Wells Fargo scandal exemplifies corruption of financial elites

It was revealed on Sept. 8 that financial giant Wells Fargo fired over 5,000 employees for covertly creating almost two million fake bank accounts since 2011. Essentially, employees reported that they were pressured to take customer’s information and use it to create multiple accounts. While this practice is immoral—and definitely illegal—employees at fault were simply fired from the company without further consequence. Wells Fargo CEO John Stumpf spoke before the United States Senate and House in a hearing, and the U.S. Labor Department is also investigating the firm.
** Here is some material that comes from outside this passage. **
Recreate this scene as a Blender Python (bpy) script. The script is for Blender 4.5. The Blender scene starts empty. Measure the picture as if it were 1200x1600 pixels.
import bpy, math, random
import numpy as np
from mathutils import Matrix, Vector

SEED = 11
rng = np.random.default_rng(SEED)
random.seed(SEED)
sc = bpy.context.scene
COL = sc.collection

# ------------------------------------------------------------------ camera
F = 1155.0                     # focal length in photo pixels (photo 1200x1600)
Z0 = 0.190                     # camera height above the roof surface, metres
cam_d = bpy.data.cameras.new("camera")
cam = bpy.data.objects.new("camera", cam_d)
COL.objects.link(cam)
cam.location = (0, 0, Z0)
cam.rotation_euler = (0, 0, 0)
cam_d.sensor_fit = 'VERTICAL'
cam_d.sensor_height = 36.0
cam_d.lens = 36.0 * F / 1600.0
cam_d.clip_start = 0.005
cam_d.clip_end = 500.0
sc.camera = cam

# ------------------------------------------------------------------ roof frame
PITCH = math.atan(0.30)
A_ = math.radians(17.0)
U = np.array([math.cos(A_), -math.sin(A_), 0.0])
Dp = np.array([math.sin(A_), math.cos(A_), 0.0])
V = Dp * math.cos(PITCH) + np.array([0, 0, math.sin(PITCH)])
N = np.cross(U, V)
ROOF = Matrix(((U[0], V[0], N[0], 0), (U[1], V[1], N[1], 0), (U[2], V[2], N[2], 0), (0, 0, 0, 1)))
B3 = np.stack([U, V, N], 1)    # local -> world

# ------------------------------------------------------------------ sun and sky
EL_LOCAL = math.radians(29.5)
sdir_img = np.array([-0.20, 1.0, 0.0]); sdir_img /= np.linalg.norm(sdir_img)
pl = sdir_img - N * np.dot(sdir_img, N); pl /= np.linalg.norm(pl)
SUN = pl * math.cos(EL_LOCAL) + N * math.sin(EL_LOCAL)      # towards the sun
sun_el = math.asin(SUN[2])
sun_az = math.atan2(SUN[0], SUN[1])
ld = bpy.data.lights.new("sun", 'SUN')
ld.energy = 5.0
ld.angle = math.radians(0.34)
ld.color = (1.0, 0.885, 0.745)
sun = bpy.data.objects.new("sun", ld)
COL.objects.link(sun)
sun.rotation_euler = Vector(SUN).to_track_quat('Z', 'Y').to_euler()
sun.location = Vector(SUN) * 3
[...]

Executives at Wells Fargo, however, are not being punished for their actions as much as they should.

Banks earn profit on account fees, which clients pay on legitimate and open accounts. Victims of the Wells Fargo scandal paid multiple fees from additional accounts they were not even aware they had.

The financial giant could use these extra fees to increase their revenue and sales figures. “Wells Fargo employees secretly opened unauthorized accounts to hit sales targets and receive bonuses,” Consumer Financial Protection Bureau director Richard Cordray said, according to CNN. This practice is highly illegal and has earned the company multiple judicial punishments.

In a hearing led by the House Financial Services Committee and the Senate Banking Committee, both partiers berated the actions of Wells Fargo and the lack of moral response from Stumpf. Politicians emphasized how, though low-level employees had been fired, it appeared that none of the executives faced appropriate retribution.

While the company has agreed to pay $185 million in fines as well as $5 million in refunds to clients, these numbers do not even trip up the Wall Street giant.

The Board of Executives at Wells Fargo announced that Stumpf faces a $41 million claw back on his stock earnings—but Stumpf will also receive $200 million in stocks and bonuses related to Wells Fargo. Stumpf has not even resigned from his position and has denied multiple times that the scandal was planned from the top down. He claimed the scandal was the actions of rogue employees.

This supposed unawareness sparked incredible bipartisanship. Massachusetts Sen. Elizabeth Warren commented, “You squeezed your employees to the breaking point so they would cheat customers and you could drive up the value of your stock and put hundreds of millions of dollars in your own pocket.”

Perhaps we should congratulate the white-collar criminal executives at Wells Fargo for uniting a divided Congress and eliciting similar responses from both campaigns. As interesting as that may be, however, it does not warrant the illegal actions.

This situation exemplifies the growing distrust in Wall Street and the condemnation of the wealthy exploiting the misfortunes of customers and employees.